Some towns, meanwhile, take those rules to the extreme, in which there are no full-time positions except for the mandatory ones, and sometimes not even those.
Cape May Point, for example, has only 23 employees, and only Constance Mahon — joint borough clerk, registrar and administrator, among other duties — Public Works Supervisor William Gibson, and Treasurer/Bookkeeper Lizabeth Shay are full-time, salaried employees.
“We’re a municipality of 624 homes and 241 people,” Mahon said. “To keep a $1.6 million budget under control, we have to do it on a part-time basis. And we don’t have the demand other towns have.”

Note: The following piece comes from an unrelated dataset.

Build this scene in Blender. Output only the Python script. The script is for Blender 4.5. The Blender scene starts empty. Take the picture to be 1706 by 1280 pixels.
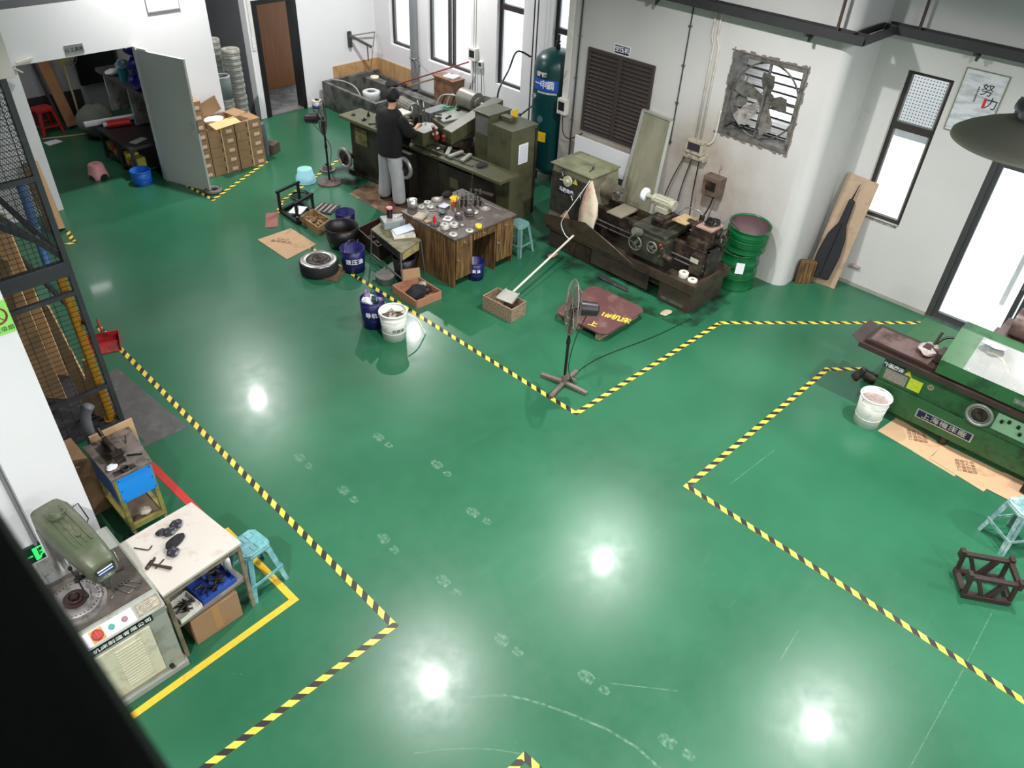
import bpy, math, random
from mathutils import Matrix, Vector
random.seed(7)
PI = math.pi
SC = bpy.context.scene
COL = SC.collection

# ------------------------------------------------------------------ camera, world, exposure
W_PX, H_PX, F_PX, CAM_H = 1706.0, 1280.0, 1293.0, 5.5
MR = ((0.69978909, -0.71297212, 0.04433937),      # camera right
      (-0.416333, -0.45749866, -0.78572375),      # camera down
      (0.58048433, 0.53138097, -0.6169864))       # camera forward
cam_data = bpy.data.cameras.new('camera')
cam = bpy.data.objects.new('camera', cam_data); COL.objects.link(cam)
SC.camera = cam
cam_data.sensor_width = 36.0
cam_data.lens = 36.0 * F_PX / W_PX
cam_data.clip_start = 0.02; cam_data.clip_end = 200
rt, dn, fw = (Vector(r) for r in MR)
cam.matrix_world = Matrix(((rt.x, -dn.x, -fw.x, 0), (rt.y, -dn.y, -fw.y, 0), (rt.z, -dn.z, -fw.z, CAM_H), (0, 0, 0, 1)))
cam_data.dof.use_dof = True
cam_data.dof.focus_distance = 8.0
cam_data.dof.aperture_fstop = 9.0

SC.view_settings.view_transform = 'Standard'
SC.view_settings.look = 'None'
SC.view_settings.gamma = 1.0
SC.view_settings.use_curve_mapping = False
SC.view_settings.exposure = 0.0

world = bpy.data.worlds.new('daylight'); SC.world = world
world.use_nodes = True
wn = world.node_tree.nodes; wl = world.node_tree.links
for n in list(wn): wn.remove(n)
w_out = wn.new('ShaderNodeOutputWorld'); w_bg = wn.new('ShaderNodeBackground')
w_bg.inputs[0].default_value = (0.90, 0.95, 1.0, 1); w_bg.inputs[1].default_value = 3.0
wl.new(w_bg.outputs[0], w_out.inputs[0])

LAMPS = [(3.65, .62, 4.42), (7.14, .55, 4.45), (7.18, 4.34, 4.45), (3.8, 4.65, 4.45), (5.31, 11.69, 4.45), (9.13, 11.45, 4.45),
         (3.7, -3.3, 4.45), (7.15, -3.3, 4.45), (-.6, 2.6, 4.45)]  # last lamp is unseen, added to brighten the white column on the left
LAMP_W = 150.0

def P(x, y, z=0.0):
    """the point at height z that the photograph shows at pixel (x, y)"""
    d = rt * (x - W_PX / 2) + dn * (y - H_PX / 2) + fw * F_PX
    t = (z - CAM_H) / d.z
    return Vector((d.x * t, d.y * t, z))

# ------------------------------------------------------------------ materials
def lin(c):
    return tuple(((v / 255) / 12.92 if v <= 10.3 else (((v / 255) + .055) / 1.055) ** 2.4) for v in c[:3]) + (1,)

MATS = {}
def mat(name, col, rough=.5, metal=0.0, var=.12, scale=4.0, dirt=None, damt=.4, dscale=6.0, bump=0.0, bscale=40.0,
        emit=0.0, coat=0.0, stretch=None, alpha=1.0, spec=.5, trans=0.0):
    """principled material with a noise variation of the base colour, an optional dirt colour and bump"""
    if name in MATS: return MATS[name]
    m = bpy.data.materials.new(name); m.use_nodes = True; MATS[name] = m
    nt = m.node_tree; N = nt.nodes; L = nt.links
    b = N['Principled BSDF']
    b.inputs['Roughness'].default_value = rough; b.inputs['Metallic'].default_value = metal
    b.inputs['Coat Weight'].default_value = coat
    b.inputs['Specular IOR Level'].default_value = spec
    b.inputs['Alpha'].default_value = alpha
    b.inputs['Transmission Weight'].default_value = trans
    c = lin(col)
    tc = N.new('ShaderNodeTexCoord'); mp = N.new('ShaderNodeMapping')
    L.new(tc.outputs['Object'], mp.inputs[0])
    if stretch: mp.inputs['Scale'].default_value = stretch
    last = None
    if var > 0:
        no = N.new('ShaderNodeTexNoise'); no.inputs['Scale'].default_value = scale; no.inputs['Detail'].default_value = 5
        L.new(mp.outputs[0], no.inputs['Vector'])
        mx = N.new('ShaderNodeMix'); mx.data_type = 'RGBA'
        mx.inputs['A'].default_value = tuple(v * (1 - var) for v in c[:3]) + (1,)
        mx.inputs['B'].default_value = tuple(min(1, v * (1 + var)) for v in c[:3]) + (1,)
        rp = N.new('ShaderNodeValToRGB'); rp.color_ramp.elements[0].position = .3; rp.color_ramp.elements[1].position = .7
        L.new(no.outputs['Fac'], rp.inputs[0]); L.new(rp.outputs[0], mx.inputs['Factor'])
        last = mx.outputs['Result']
    else:
        b.inputs['Base Color'].default_value = c
    if dirt is not None:
        n2 = N.new('ShaderNodeTexNoise'); n2.inputs['Scale'].default_value = dscale; n2.inputs['Detail'].default_value = 8; n2.inputs['Roughness'].default_value = .65
        L.new(mp.outputs[0], n2.inputs['Vector'])
        r2 = N.new('ShaderNodeValToRGB')
        r2.color_ramp.elements[0].position = max(0, .62 - damt * .45); r2.color_ramp.elements[1].position = min(1, .78 - damt * .3)
        L.new(n2.outputs['Fac'], r2.inputs[0])
        m2 = N.new('ShaderNodeMix'); m2.data_type = 'RGBA'
        if last: L.new(last, m2.inputs['A'])
        else: m2.inputs['A'].default_value = c
        m2.inputs['B'].default_value = lin(dirt)
        L.new(r2.outputs[0], m2.inputs['Factor']); last = m2.outputs['Result']
    if last: L.new(last, b.inputs['Base Color'])
    if bump > 0:
        n3 = N.new('ShaderNodeTexNoise'); n3.inputs['Scale'].default_value = bscale; n3.inputs['Detail'].default_value = 4
        L.new(mp.outputs[0], n3.inputs['Vector'])
        bp = N.new('ShaderNodeBump'); bp.inputs['Strength'].default_value = bump; bp.inputs['Distance'].default_value = .01
        L.new(n3.outputs['Fac'], bp.inputs['Height']); L.new(bp.outputs[0], b.inputs['Normal'])
    if emit > 0:
        b.inputs['Emission Color'].default_value = c; b.inputs['Emission Strength'].default_value = emit
    return m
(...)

The code officer works from 8 a.m. to noon Fridays, the tax collector also works as the full-time tax collector in Lower Township — “She works Thursday evening for two hours and can get all of her work done,” Mahon said. “It’s pretty efficient” — and the tax assessor also works one day a week.
“There are three people here from 9 a.m. to 2 p.m.,” Mahon said. “The bookkeeper, myself and the receptionist” — the latter of which is an hourly employee.
The situation is very similar in the Atlantic County borough of Folsom, where Clerk Patricia Gatto said the only full-time employees are the public works director, court administrator and herself.
“From what I understand, it’s always been that way,” Gatto said. “Even the CFO is also the CFO of Mullica (Township) and Northfield.”
Some towns find themselves in between large townships and tiny municipalities, such as Somers Point, where City Administrator Wes Swain said, “We really don’t have so many positions that we can eliminate them. ... We have part-time people in several offices, like seasonal workers, dispatch, police special (officers).”
Staffing is down from where it was 15 years ago, he said, “but overall, when you have offices that are one or two people, you can’t make them smaller than that.”